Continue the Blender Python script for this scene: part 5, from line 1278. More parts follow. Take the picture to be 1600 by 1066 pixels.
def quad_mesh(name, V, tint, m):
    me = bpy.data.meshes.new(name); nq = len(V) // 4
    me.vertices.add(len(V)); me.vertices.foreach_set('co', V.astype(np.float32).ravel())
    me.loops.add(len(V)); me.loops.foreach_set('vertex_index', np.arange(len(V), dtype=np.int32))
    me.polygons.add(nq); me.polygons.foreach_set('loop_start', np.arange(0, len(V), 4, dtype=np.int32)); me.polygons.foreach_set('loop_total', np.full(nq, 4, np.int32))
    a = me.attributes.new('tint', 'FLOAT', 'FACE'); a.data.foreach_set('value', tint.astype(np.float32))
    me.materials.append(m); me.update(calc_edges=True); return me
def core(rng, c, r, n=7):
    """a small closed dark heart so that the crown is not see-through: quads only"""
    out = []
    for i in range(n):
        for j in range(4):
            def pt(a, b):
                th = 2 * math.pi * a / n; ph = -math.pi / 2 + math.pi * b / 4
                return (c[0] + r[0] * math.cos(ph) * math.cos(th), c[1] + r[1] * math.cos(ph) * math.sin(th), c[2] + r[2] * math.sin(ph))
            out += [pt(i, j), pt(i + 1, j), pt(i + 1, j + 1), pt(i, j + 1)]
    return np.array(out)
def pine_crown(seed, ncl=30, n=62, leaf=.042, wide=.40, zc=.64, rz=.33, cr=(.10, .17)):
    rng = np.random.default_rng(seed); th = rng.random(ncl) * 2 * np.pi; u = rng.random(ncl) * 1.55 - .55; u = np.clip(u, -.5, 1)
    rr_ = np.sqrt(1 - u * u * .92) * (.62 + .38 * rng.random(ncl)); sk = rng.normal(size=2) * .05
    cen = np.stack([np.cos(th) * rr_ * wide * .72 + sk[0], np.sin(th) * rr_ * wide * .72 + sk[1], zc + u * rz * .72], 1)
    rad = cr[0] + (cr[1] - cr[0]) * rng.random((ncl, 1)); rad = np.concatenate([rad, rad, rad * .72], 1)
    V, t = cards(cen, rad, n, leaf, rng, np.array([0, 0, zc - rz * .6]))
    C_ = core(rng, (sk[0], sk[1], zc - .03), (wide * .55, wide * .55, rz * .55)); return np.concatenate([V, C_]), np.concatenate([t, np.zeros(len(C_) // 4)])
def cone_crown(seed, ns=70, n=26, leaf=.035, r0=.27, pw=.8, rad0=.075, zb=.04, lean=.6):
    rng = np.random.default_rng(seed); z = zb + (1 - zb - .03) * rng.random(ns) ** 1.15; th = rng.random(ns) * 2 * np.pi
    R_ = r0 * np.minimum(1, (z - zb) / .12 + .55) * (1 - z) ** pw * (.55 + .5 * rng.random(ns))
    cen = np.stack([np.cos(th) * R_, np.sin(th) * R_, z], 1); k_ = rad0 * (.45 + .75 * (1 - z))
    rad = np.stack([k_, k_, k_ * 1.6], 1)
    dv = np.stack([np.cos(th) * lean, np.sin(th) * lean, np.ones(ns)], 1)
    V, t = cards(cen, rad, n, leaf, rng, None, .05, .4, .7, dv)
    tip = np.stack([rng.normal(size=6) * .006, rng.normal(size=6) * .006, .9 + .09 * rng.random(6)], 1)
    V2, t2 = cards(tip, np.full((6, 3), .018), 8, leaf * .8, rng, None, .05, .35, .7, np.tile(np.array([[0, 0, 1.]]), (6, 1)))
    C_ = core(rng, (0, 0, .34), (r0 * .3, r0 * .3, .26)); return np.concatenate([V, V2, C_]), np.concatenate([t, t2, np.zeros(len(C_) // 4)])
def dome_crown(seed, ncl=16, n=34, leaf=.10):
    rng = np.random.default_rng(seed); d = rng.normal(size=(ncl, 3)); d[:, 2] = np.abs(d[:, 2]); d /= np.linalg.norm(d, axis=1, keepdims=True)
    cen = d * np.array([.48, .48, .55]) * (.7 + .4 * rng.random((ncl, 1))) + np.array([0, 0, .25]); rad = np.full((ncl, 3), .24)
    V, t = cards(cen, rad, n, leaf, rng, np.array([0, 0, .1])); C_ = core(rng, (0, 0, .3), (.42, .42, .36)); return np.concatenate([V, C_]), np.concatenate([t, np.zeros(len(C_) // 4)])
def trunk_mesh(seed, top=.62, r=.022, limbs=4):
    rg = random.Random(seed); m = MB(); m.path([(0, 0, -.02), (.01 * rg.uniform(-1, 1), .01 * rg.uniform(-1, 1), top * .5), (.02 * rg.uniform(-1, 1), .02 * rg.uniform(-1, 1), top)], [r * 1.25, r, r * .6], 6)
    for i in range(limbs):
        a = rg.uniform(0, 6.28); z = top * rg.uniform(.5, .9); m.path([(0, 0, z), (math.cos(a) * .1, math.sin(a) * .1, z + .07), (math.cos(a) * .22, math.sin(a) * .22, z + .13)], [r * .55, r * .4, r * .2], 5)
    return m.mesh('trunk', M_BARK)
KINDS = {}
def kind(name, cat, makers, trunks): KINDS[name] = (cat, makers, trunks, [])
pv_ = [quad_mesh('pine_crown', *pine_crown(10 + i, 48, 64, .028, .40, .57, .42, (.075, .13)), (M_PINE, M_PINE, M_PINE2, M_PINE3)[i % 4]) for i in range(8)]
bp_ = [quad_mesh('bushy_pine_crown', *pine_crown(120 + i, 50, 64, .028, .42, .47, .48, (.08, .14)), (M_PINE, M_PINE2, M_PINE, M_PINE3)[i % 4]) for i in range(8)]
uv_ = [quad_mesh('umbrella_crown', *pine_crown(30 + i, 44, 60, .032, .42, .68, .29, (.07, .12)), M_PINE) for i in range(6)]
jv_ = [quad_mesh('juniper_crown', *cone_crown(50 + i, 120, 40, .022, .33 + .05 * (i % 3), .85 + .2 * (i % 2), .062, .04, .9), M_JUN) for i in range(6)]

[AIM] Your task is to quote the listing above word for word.

[FINISHED TASK]
Continue the Blender Python script for this scene: part 5, from line 1278. More parts follow. Take the picture to be 1600 by 1066 pixels.
def quad_mesh(name, V, tint, m):
    me = bpy.data.meshes.new(name); nq = len(V) // 4
    me.vertices.add(len(V)); me.vertices.foreach_set('co', V.astype(np.float32).ravel())
    me.loops.add(len(V)); me.loops.foreach_set('vertex_index', np.arange(len(V), dtype=np.int32))
    me.polygons.add(nq); me.polygons.foreach_set('loop_start', np.arange(0, len(V), 4, dtype=np.int32)); me.polygons.foreach_set('loop_total', np.full(nq, 4, np.int32))
    a = me.attributes.new('tint', 'FLOAT', 'FACE'); a.data.foreach_set('value', tint.astype(np.float32))
    me.materials.append(m); me.update(calc_edges=True); return me
def core(rng, c, r, n=7):
    """a small closed dark heart so that the crown is not see-through: quads only"""
    out = []
    for i in range(n):
        for j in range(4):
            def pt(a, b):
                th = 2 * math.pi * a / n; ph = -math.pi / 2 + math.pi * b / 4
                return (c[0] + r[0] * math.cos(ph) * math.cos(th), c[1] + r[1] * math.cos(ph) * math.sin(th), c[2] + r[2] * math.sin(ph))
            out += [pt(i, j), pt(i + 1, j), pt(i + 1, j + 1), pt(i, j + 1)]
    return np.array(out)
def pine_crown(seed, ncl=30, n=62, leaf=.042, wide=.40, zc=.64, rz=.33, cr=(.10, .17)):
    rng = np.random.default_rng(seed); th = rng.random(ncl) * 2 * np.pi; u = rng.random(ncl) * 1.55 - .55; u = np.clip(u, -.5, 1)
    rr_ = np.sqrt(1 - u * u * .92) * (.62 + .38 * rng.random(ncl)); sk = rng.normal(size=2) * .05
    cen = np.stack([np.cos(th) * rr_ * wide * .72 + sk[0], np.sin(th) * rr_ * wide * .72 + sk[1], zc + u * rz * .72], 1)
    rad = cr[0] + (cr[1] - cr[0]) * rng.random((ncl, 1)); rad = np.concatenate([rad, rad, rad * .72], 1)
    V, t = cards(cen, rad, n, leaf, rng, np.array([0, 0, zc - rz * .6]))
    C_ = core(rng, (sk[0], sk[1], zc - .03), (wide * .55, wide * .55, rz * .55)); return np.concatenate([V, C_]), np.concatenate([t, np.zeros(len(C_) // 4)])
def cone_crown(seed, ns=70, n=26, leaf=.035, r0=.27, pw=.8, rad0=.075, zb=.04, lean=.6):
    rng = np.random.default_rng(seed); z = zb + (1 - zb - .03) * rng.random(ns) ** 1.15; th = rng.random(ns) * 2 * np.pi
    R_ = r0 * np.minimum(1, (z - zb) / .12 + .55) * (1 - z) ** pw * (.55 + .5 * rng.random(ns))
    cen = np.stack([np.cos(th) * R_, np.sin(th) * R_, z], 1); k_ = rad0 * (.45 + .75 * (1 - z))
    rad = np.stack([k_, k_, k_ * 1.6], 1)
    dv = np.stack([np.cos(th) * lean, np.sin(th) * lean, np.ones(ns)], 1)
    V, t = cards(cen, rad, n, leaf, rng, None, .05, .4, .7, dv)
    tip = np.stack([rng.normal(size=6) * .006, rng.normal(size=6) * .006, .9 + .09 * rng.random(6)], 1)
    V2, t2 = cards(tip, np.full((6, 3), .018), 8, leaf * .8, rng, None, .05, .35, .7, np.tile(np.array([[0, 0, 1.]]), (6, 1)))
    C_ = core(rng, (0, 0, .34), (r0 * .3, r0 * .3, .26)); return np.concatenate([V, V2, C_]), np.concatenate([t, t2, np.zeros(len(C_) // 4)])
def dome_crown(seed, ncl=16, n=34, leaf=.10):
    rng = np.random.default_rng(seed); d = rng.normal(size=(ncl, 3)); d[:, 2] = np.abs(d[:, 2]); d /= np.linalg.norm(d, axis=1, keepdims=True)
    cen = d * np.array([.48, .48, .55]) * (.7 + .4 * rng.random((ncl, 1))) + np.array([0, 0, .25]); rad = np.full((ncl, 3), .24)
    V, t = cards(cen, rad, n, leaf, rng, np.array([0, 0, .1])); C_ = core(rng, (0, 0, .3), (.42, .42, .36)); return np.concatenate([V, C_]), np.concatenate([t, np.zeros(len(C_) // 4)])
def trunk_mesh(seed, top=.62, r=.022, limbs=4):
    rg = random.Random(seed); m = MB(); m.path([(0, 0, -.02), (.01 * rg.uniform(-1, 1), .01 * rg.uniform(-1, 1), top * .5), (.02 * rg.uniform(-1, 1), .02 * rg.uniform(-1, 1), top)], [r * 1.25, r, r * .6], 6)
    for i in range(limbs):
        a = rg.uniform(0, 6.28); z = top * rg.uniform(.5, .9); m.path([(0, 0, z), (math.cos(a) * .1, math.sin(a) * .1, z + .07), (math.cos(a) * .22, math.sin(a) * .22, z + .13)], [r * .55, r * .4, r * .2], 5)
    return m.mesh('trunk', M_BARK)
KINDS = {}
def kind(name, cat, makers, trunks): KINDS[name] = (cat, makers, trunks, [])
pv_ = [quad_mesh('pine_crown', *pine_crown(10 + i, 48, 64, .028, .40, .57, .42, (.075, .13)), (M_PINE, M_PINE, M_PINE2, M_PINE3)[i % 4]) for i in range(8)]
bp_ = [quad_mesh('bushy_pine_crown', *pine_crown(120 + i, 50, 64, .028, .42, .47, .48, (.08, .14)), (M_PINE, M_PINE2, M_PINE, M_PINE3)[i % 4]) for i in range(8)]
uv_ = [quad_mesh('umbrella_crown', *pine_crown(30 + i, 44, 60, .032, .42, .68, .29, (.07, .12)), M_PINE) for i in range(6)]
jv_ = [quad_mesh('juniper_crown', *cone_crown(50 + i, 120, 40, .022, .33 + .05 * (i % 3), .85 + .2 * (i % 2), .062, .04, .9), M_JUN) for i in range(6)]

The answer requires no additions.